**Task:** Exclude the pictures and return every line exactly as written.

**Material:**

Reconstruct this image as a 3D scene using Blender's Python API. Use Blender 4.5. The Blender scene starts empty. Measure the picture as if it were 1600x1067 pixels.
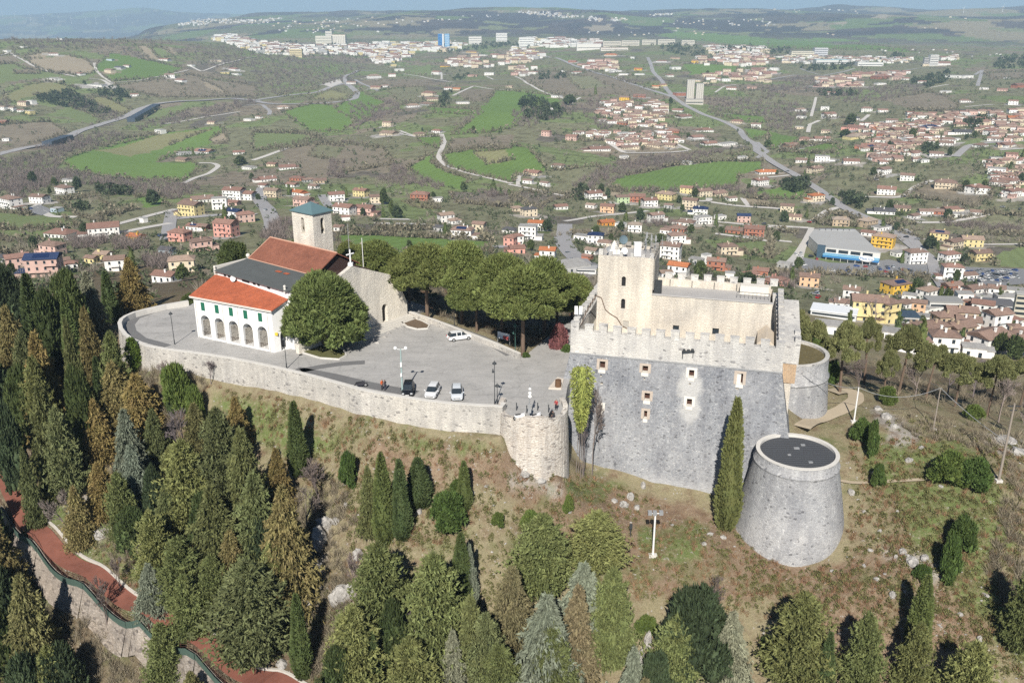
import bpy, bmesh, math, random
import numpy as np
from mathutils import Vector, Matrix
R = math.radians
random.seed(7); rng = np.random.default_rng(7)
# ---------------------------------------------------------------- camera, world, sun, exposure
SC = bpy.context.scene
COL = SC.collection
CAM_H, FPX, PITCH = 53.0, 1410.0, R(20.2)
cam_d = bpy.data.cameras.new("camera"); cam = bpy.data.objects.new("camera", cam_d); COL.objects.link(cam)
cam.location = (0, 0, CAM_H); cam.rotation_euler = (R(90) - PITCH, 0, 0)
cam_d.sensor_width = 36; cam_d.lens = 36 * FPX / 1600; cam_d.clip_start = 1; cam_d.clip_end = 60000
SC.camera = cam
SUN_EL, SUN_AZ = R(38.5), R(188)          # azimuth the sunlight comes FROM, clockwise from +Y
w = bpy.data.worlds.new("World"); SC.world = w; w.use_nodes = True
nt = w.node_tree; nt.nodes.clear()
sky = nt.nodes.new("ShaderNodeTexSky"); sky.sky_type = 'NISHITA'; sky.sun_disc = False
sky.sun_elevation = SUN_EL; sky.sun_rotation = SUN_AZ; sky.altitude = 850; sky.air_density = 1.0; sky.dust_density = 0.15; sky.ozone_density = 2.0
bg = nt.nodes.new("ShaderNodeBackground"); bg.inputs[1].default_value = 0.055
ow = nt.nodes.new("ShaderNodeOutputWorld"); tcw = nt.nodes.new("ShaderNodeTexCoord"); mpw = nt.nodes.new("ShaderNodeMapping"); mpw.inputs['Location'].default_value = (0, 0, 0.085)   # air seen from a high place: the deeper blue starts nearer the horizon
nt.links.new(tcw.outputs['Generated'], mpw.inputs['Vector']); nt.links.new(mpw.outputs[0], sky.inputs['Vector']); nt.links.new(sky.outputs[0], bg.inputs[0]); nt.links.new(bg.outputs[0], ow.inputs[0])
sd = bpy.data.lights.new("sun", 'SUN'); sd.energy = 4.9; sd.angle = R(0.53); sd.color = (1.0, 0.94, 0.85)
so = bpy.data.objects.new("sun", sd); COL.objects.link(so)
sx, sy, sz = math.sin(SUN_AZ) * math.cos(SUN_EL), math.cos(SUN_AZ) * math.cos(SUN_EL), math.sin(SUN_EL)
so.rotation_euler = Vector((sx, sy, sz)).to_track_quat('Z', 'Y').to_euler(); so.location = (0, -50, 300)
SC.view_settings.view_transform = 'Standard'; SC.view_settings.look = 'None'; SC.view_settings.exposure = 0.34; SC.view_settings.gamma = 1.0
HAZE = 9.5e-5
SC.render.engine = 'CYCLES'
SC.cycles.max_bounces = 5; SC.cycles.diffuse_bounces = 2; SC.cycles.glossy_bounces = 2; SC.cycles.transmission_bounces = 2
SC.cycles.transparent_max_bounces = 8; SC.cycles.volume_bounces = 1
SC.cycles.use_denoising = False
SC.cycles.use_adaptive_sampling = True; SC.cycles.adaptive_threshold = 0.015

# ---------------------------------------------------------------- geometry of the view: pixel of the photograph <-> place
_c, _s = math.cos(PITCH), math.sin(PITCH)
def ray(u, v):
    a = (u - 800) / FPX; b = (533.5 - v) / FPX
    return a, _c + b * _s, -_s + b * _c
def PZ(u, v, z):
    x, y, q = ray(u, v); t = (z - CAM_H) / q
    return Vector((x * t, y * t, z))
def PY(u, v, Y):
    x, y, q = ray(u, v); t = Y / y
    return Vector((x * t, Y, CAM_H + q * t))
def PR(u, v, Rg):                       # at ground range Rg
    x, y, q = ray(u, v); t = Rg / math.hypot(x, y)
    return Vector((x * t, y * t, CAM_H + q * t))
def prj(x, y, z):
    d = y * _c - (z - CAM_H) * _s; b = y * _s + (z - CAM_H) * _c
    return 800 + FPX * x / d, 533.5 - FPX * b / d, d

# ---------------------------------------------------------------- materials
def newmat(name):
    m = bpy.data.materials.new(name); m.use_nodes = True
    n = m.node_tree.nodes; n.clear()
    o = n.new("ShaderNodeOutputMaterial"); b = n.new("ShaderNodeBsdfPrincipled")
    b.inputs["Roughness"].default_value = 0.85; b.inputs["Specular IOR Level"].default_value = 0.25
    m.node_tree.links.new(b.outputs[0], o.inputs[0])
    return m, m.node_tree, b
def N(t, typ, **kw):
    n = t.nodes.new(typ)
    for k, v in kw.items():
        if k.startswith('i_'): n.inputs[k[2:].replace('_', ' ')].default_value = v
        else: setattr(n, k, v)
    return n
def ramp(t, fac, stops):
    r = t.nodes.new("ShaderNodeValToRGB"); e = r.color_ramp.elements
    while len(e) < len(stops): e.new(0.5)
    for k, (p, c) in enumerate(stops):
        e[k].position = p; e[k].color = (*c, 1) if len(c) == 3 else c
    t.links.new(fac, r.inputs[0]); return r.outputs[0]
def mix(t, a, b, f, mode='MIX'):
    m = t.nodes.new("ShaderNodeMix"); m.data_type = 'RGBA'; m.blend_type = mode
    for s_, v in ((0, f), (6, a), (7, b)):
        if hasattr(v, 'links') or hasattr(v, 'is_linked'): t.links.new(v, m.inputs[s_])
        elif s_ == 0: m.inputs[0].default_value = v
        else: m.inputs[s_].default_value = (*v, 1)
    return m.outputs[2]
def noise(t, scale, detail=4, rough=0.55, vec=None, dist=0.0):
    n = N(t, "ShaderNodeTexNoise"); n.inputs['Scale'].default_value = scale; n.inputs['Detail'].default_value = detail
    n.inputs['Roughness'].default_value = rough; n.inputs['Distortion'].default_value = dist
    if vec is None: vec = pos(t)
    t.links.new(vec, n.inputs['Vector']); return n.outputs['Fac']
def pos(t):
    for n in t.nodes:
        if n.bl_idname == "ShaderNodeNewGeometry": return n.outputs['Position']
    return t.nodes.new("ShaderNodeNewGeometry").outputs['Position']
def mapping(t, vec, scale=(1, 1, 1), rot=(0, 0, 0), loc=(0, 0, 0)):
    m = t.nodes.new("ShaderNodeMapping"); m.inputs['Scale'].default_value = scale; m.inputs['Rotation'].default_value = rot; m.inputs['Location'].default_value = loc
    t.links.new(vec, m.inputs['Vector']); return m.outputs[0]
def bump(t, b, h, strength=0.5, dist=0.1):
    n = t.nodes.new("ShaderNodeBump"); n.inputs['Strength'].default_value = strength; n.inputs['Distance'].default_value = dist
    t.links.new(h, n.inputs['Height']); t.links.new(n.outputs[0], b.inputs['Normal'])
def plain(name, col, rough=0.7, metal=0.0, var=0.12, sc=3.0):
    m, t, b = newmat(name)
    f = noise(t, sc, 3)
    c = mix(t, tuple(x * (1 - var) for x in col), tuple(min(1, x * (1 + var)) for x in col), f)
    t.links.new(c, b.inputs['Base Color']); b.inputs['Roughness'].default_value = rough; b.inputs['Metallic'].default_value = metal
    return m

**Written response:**
Reconstruct this image as a 3D scene using Blender's Python API. Use Blender 4.5. The Blender scene starts empty. Measure the picture as if it were 1600x1067 pixels.
import bpy, bmesh, math, random
import numpy as np
from mathutils import Vector, Matrix
R = math.radians
random.seed(7); rng = np.random.default_rng(7)
# ---------------------------------------------------------------- camera, world, sun, exposure
SC = bpy.context.scene
COL = SC.collection
CAM_H, FPX, PITCH = 53.0, 1410.0, R(20.2)
cam_d = bpy.data.cameras.new("camera"); cam = bpy.data.objects.new("camera", cam_d); COL.objects.link(cam)
cam.location = (0, 0, CAM_H); cam.rotation_euler = (R(90) - PITCH, 0, 0)
cam_d.sensor_width = 36; cam_d.lens = 36 * FPX / 1600; cam_d.clip_start = 1; cam_d.clip_end = 60000
SC.camera = cam
SUN_EL, SUN_AZ = R(38.5), R(188)          # azimuth the sunlight comes FROM, clockwise from +Y
w = bpy.data.worlds.new("World"); SC.world = w; w.use_nodes = True
nt = w.node_tree; nt.nodes.clear()
sky = nt.nodes.new("ShaderNodeTexSky"); sky.sky_type = 'NISHITA'; sky.sun_disc = False
sky.sun_elevation = SUN_EL; sky.sun_rotation = SUN_AZ; sky.altitude = 850; sky.air_density = 1.0; sky.dust_density = 0.15; sky.ozone_density = 2.0
bg = nt.nodes.new("ShaderNodeBackground"); bg.inputs[1].default_value = 0.055
ow = nt.nodes.new("ShaderNodeOutputWorld"); tcw = nt.nodes.new("ShaderNodeTexCoord"); mpw = nt.nodes.new("ShaderNodeMapping"); mpw.inputs['Location'].default_value = (0, 0, 0.085)   # air seen from a high place: the deeper blue starts nearer the horizon
nt.links.new(tcw.outputs['Generated'], mpw.inputs['Vector']); nt.links.new(mpw.outputs[0], sky.inputs['Vector']); nt.links.new(sky.outputs[0], bg.inputs[0]); nt.links.new(bg.outputs[0], ow.inputs[0])
sd = bpy.data.lights.new("sun", 'SUN'); sd.energy = 4.9; sd.angle = R(0.53); sd.color = (1.0, 0.94, 0.85)
so = bpy.data.objects.new("sun", sd); COL.objects.link(so)
sx, sy, sz = math.sin(SUN_AZ) * math.cos(SUN_EL), math.cos(SUN_AZ) * math.cos(SUN_EL), math.sin(SUN_EL)
so.rotation_euler = Vector((sx, sy, sz)).to_track_quat('Z', 'Y').to_euler(); so.location = (0, -50, 300)
SC.view_settings.view_transform = 'Standard'; SC.view_settings.look = 'None'; SC.view_settings.exposure = 0.34; SC.view_settings.gamma = 1.0
HAZE = 9.5e-5
SC.render.engine = 'CYCLES'
SC.cycles.max_bounces = 5; SC.cycles.diffuse_bounces = 2; SC.cycles.glossy_bounces = 2; SC.cycles.transmission_bounces = 2
SC.cycles.transparent_max_bounces = 8; SC.cycles.volume_bounces = 1
SC.cycles.use_denoising = False
SC.cycles.use_adaptive_sampling = True; SC.cycles.adaptive_threshold = 0.015

# ---------------------------------------------------------------- geometry of the view: pixel of the photograph <-> place
_c, _s = math.cos(PITCH), math.sin(PITCH)
def ray(u, v):
    a = (u - 800) / FPX; b = (533.5 - v) / FPX
    return a, _c + b * _s, -_s + b * _c
def PZ(u, v, z):
    x, y, q = ray(u, v); t = (z - CAM_H) / q
    return Vector((x * t, y * t, z))
def PY(u, v, Y):
    x, y, q = ray(u, v); t = Y / y
    return Vector((x * t, Y, CAM_H + q * t))
def PR(u, v, Rg):                       # at ground range Rg
    x, y, q = ray(u, v); t = Rg / math.hypot(x, y)
    return Vector((x * t, y * t, CAM_H + q * t))
def prj(x, y, z):
    d = y * _c - (z - CAM_H) * _s; b = y * _s + (z - CAM_H) * _c
    return 800 + FPX * x / d, 533.5 - FPX * b / d, d

# ---------------------------------------------------------------- materials
def newmat(name):
    m = bpy.data.materials.new(name); m.use_nodes = True
    n = m.node_tree.nodes; n.clear()
    o = n.new("ShaderNodeOutputMaterial"); b = n.new("ShaderNodeBsdfPrincipled")
    b.inputs["Roughness"].default_value = 0.85; b.inputs["Specular IOR Level"].default_value = 0.25
    m.node_tree.links.new(b.outputs[0], o.inputs[0])
    return m, m.node_tree, b
def N(t, typ, **kw):
    n = t.nodes.new(typ)
    for k, v in kw.items():
        if k.startswith('i_'): n.inputs[k[2:].replace('_', ' ')].default_value = v
        else: setattr(n, k, v)
    return n
def ramp(t, fac, stops):
    r = t.nodes.new("ShaderNodeValToRGB"); e = r.color_ramp.elements
    while len(e) < len(stops): e.new(0.5)
    for k, (p, c) in enumerate(stops):
        e[k].position = p; e[k].color = (*c, 1) if len(c) == 3 else c
    t.links.new(fac, r.inputs[0]); return r.outputs[0]
def mix(t, a, b, f, mode='MIX'):
    m = t.nodes.new("ShaderNodeMix"); m.data_type = 'RGBA'; m.blend_type = mode
    for s_, v in ((0, f), (6, a), (7, b)):
        if hasattr(v, 'links') or hasattr(v, 'is_linked'): t.links.new(v, m.inputs[s_])
        elif s_ == 0: m.inputs[0].default_value = v
        else: m.inputs[s_].default_value = (*v, 1)
    return m.outputs[2]
def noise(t, scale, detail=4, rough=0.55, vec=None, dist=0.0):
    n = N(t, "ShaderNodeTexNoise"); n.inputs['Scale'].default_value = scale; n.inputs['Detail'].default_value = detail
    n.inputs['Roughness'].default_value = rough; n.inputs['Distortion'].default_value = dist
    if vec is None: vec = pos(t)
    t.links.new(vec, n.inputs['Vector']); return n.outputs['Fac']
def pos(t):
    for n in t.nodes:
        if n.bl_idname == "ShaderNodeNewGeometry": return n.outputs['Position']
    return t.nodes.new("ShaderNodeNewGeometry").outputs['Position']
def mapping(t, vec, scale=(1, 1, 1), rot=(0, 0, 0), loc=(0, 0, 0)):
    m = t.nodes.new("ShaderNodeMapping"); m.inputs['Scale'].default_value = scale; m.inputs['Rotation'].default_value = rot; m.inputs['Location'].default_value = loc
    t.links.new(vec, m.inputs['Vector']); return m.outputs[0]
def bump(t, b, h, strength=0.5, dist=0.1):
    n = t.nodes.new("ShaderNodeBump"); n.inputs['Strength'].default_value = strength; n.inputs['Distance'].default_value = dist
    t.links.new(h, n.inputs['Height']); t.links.new(n.outputs[0], b.inputs['Normal'])
def plain(name, col, rough=0.7, metal=0.0, var=0.12, sc=3.0):
    m, t, b = newmat(name)
    f = noise(t, sc, 3)
    c = mix(t, tuple(x * (1 - var) for x in col), tuple(min(1, x * (1 + var)) for x in col), f)
    t.links.new(c, b.inputs['Base Color']); b.inputs['Roughness'].default_value = rough; b.inputs['Metallic'].default_value = metal
    return m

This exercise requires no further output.